**YOUR OBJECTIVE:** Return every line below as is, leaving out the pictures.

**DATASET EXCERPT:**

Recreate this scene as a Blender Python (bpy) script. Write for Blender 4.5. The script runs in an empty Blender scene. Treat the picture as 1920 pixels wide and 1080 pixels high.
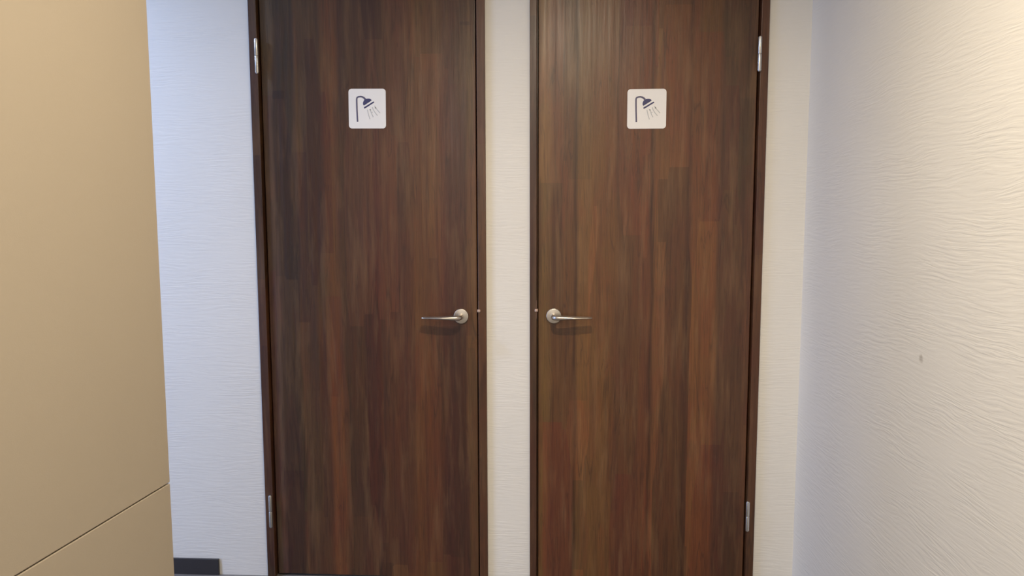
import bpy, bmesh, math
from mathutils import Vector, Matrix

S = bpy.context.scene
C = S.collection

# ------------------------------------------------------------------ camera
F = 1350.0                       # focal length in pixels of the 1920 px frame
DIST, EYE = 2.5, 1.313           # metres from the wall with the doors, height of the lens
YAW, PITCH, ROLL = math.radians(3.3), math.radians(-5.46), math.radians(-0.134)
cam_d = bpy.data.cameras.new('camera')
cam_d.sensor_width = 36.0
cam_d.lens = F / 1920 * 36
cam_d.clip_start = 0.02
cam = bpy.data.objects.new('camera', cam_d)
C.objects.link(cam)
ROT = (Matrix.Rotation(YAW, 4, 'Z') @ Matrix.Rotation(math.pi / 2 + PITCH, 4, 'X')
       @ Matrix.Rotation(ROLL, 4, 'Z'))
cam.matrix_world = Matrix.Translation((0, -DIST, EYE)) @ ROT
S.camera = cam
EYEP = Vector((0, -DIST, EYE))

# ------------------------------------------------------------------ view, world, lamps
S.view_settings.view_transform = 'Standard'
S.view_settings.look = 'None'
S.view_settings.gamma = 1.0
S.view_settings.use_curve_mapping = False
S.view_settings.exposure = 0.0

w = bpy.data.worlds.new('world')
S.world = w
w.use_nodes = True
w.node_tree.nodes['Background'].inputs[0].default_value = (1.0, 0.93, 0.85, 1)
w.node_tree.nodes['Background'].inputs[1].default_value = 0.1


def area(name, loc, size, power, col, rot=(0, 0, 0), shape='DISK', spread=math.pi, sy=None):
    d = bpy.data.lights.new(name, 'AREA')
    d.shape = shape
    d.size = size
    if sy:
        d.size_y = sy
    d.energy = power
    d.color = col
    d.spread = spread
    o = bpy.data.objects.new(name, d)
    o.location = loc
    o.rotation_euler = rot
    C.objects.link(o)
    return o


CEIL = 2.45
WARM = (1.0, 0.86, 0.65)
area('downlight', (0.06, -1.6, CEIL - 0.01), 0.09, 31.5, WARM, spread=math.radians(165))
area('room_fill', (-0.7, -4.3, CEIL - 0.01), 0.5, 54, (1.0, 0.91, 0.78))  # unseen fill, added for the general light from the room behind
area('passage_lamp', (-2.3, -0.75, CEIL - 0.01), 0.11, 38, (0.46, 0.62, 1.0))
area('cool_side_fill', (-3.56, -1.75, 0.8), 0.9, 46, (0.34, 0.50, 0.95), rot=(0, -math.pi / 2, 0), shape='RECTANGLE', sy=0.8)  # added cool fill that turns the lower left wall bluer; no window there


# ------------------------------------------------------------------ helpers
def on_plane(px, py, y=0.0):
    """World point where pixel (px, py) of the photo meets the plane Y = y."""
    v = ROT.to_3x3() @ Vector(((px - 960) / F, -(py - 540) / F, -1))
    t = (y - EYEP.y) / v.y
    return EYEP + v * t


def at_depth(px, py, depth):
    v = ROT.to_3x3() @ Vector(((px - 960) / F, -(py - 540) / F, -1))
    return EYEP + v * depth


def box(bm, x0, x1, y0, y1, z0, z1, bev=0.0, seg=2):
    r = bmesh.ops.create_cube(bm, size=1)
    for v in r['verts']:
        v.co = Vector(((x0 + x1) / 2 + v.co.x * (x1 - x0), (y0 + y1) / 2 + v.co.y * (y1 - y0),
                       (z0 + z1) / 2 + v.co.z * (z1 - z0)))
    if bev:
        es = list({e for v in r['verts'] for e in v.link_edges})
        bmesh.ops.bevel(bm, geom=es, offset=bev, segments=seg, affect='EDGES', profile=0.5)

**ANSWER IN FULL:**
Recreate this scene as a Blender Python (bpy) script. Write for Blender 4.5. The script runs in an empty Blender scene. Treat the picture as 1920 pixels wide and 1080 pixels high.
import bpy, bmesh, math
from mathutils import Vector, Matrix

S = bpy.context.scene
C = S.collection

# ------------------------------------------------------------------ camera
F = 1350.0                       # focal length in pixels of the 1920 px frame
DIST, EYE = 2.5, 1.313           # metres from the wall with the doors, height of the lens
YAW, PITCH, ROLL = math.radians(3.3), math.radians(-5.46), math.radians(-0.134)
cam_d = bpy.data.cameras.new('camera')
cam_d.sensor_width = 36.0
cam_d.lens = F / 1920 * 36
cam_d.clip_start = 0.02
cam = bpy.data.objects.new('camera', cam_d)
C.objects.link(cam)
ROT = (Matrix.Rotation(YAW, 4, 'Z') @ Matrix.Rotation(math.pi / 2 + PITCH, 4, 'X')
       @ Matrix.Rotation(ROLL, 4, 'Z'))
cam.matrix_world = Matrix.Translation((0, -DIST, EYE)) @ ROT
S.camera = cam
EYEP = Vector((0, -DIST, EYE))

# ------------------------------------------------------------------ view, world, lamps
S.view_settings.view_transform = 'Standard'
S.view_settings.look = 'None'
S.view_settings.gamma = 1.0
S.view_settings.use_curve_mapping = False
S.view_settings.exposure = 0.0

w = bpy.data.worlds.new('world')
S.world = w
w.use_nodes = True
w.node_tree.nodes['Background'].inputs[0].default_value = (1.0, 0.93, 0.85, 1)
w.node_tree.nodes['Background'].inputs[1].default_value = 0.1


def area(name, loc, size, power, col, rot=(0, 0, 0), shape='DISK', spread=math.pi, sy=None):
    d = bpy.data.lights.new(name, 'AREA')
    d.shape = shape
    d.size = size
    if sy:
        d.size_y = sy
    d.energy = power
    d.color = col
    d.spread = spread
    o = bpy.data.objects.new(name, d)
    o.location = loc
    o.rotation_euler = rot
    C.objects.link(o)
    return o


CEIL = 2.45
WARM = (1.0, 0.86, 0.65)
area('downlight', (0.06, -1.6, CEIL - 0.01), 0.09, 31.5, WARM, spread=math.radians(165))
area('room_fill', (-0.7, -4.3, CEIL - 0.01), 0.5, 54, (1.0, 0.91, 0.78))  # unseen fill, added for the general light from the room behind
area('passage_lamp', (-2.3, -0.75, CEIL - 0.01), 0.11, 38, (0.46, 0.62, 1.0))
area('cool_side_fill', (-3.56, -1.75, 0.8), 0.9, 46, (0.34, 0.50, 0.95), rot=(0, -math.pi / 2, 0), shape='RECTANGLE', sy=0.8)  # added cool fill that turns the lower left wall bluer; no window there


# ------------------------------------------------------------------ helpers
def on_plane(px, py, y=0.0):
    """World point where pixel (px, py) of the photo meets the plane Y = y."""
    v = ROT.to_3x3() @ Vector(((px - 960) / F, -(py - 540) / F, -1))
    t = (y - EYEP.y) / v.y
    return EYEP + v * t


def at_depth(px, py, depth):
    v = ROT.to_3x3() @ Vector(((px - 960) / F, -(py - 540) / F, -1))
    return EYEP + v * depth


def box(bm, x0, x1, y0, y1, z0, z1, bev=0.0, seg=2):
    r = bmesh.ops.create_cube(bm, size=1)
    for v in r['verts']:
        v.co = Vector(((x0 + x1) / 2 + v.co.x * (x1 - x0), (y0 + y1) / 2 + v.co.y * (y1 - y0),
                       (z0 + z1) / 2 + v.co.z * (z1 - z0)))
    if bev:
        es = list({e for v in r['verts'] for e in v.link_edges})
        bmesh.ops.bevel(bm, geom=es, offset=bev, segments=seg, affect='EDGES', profile=0.5)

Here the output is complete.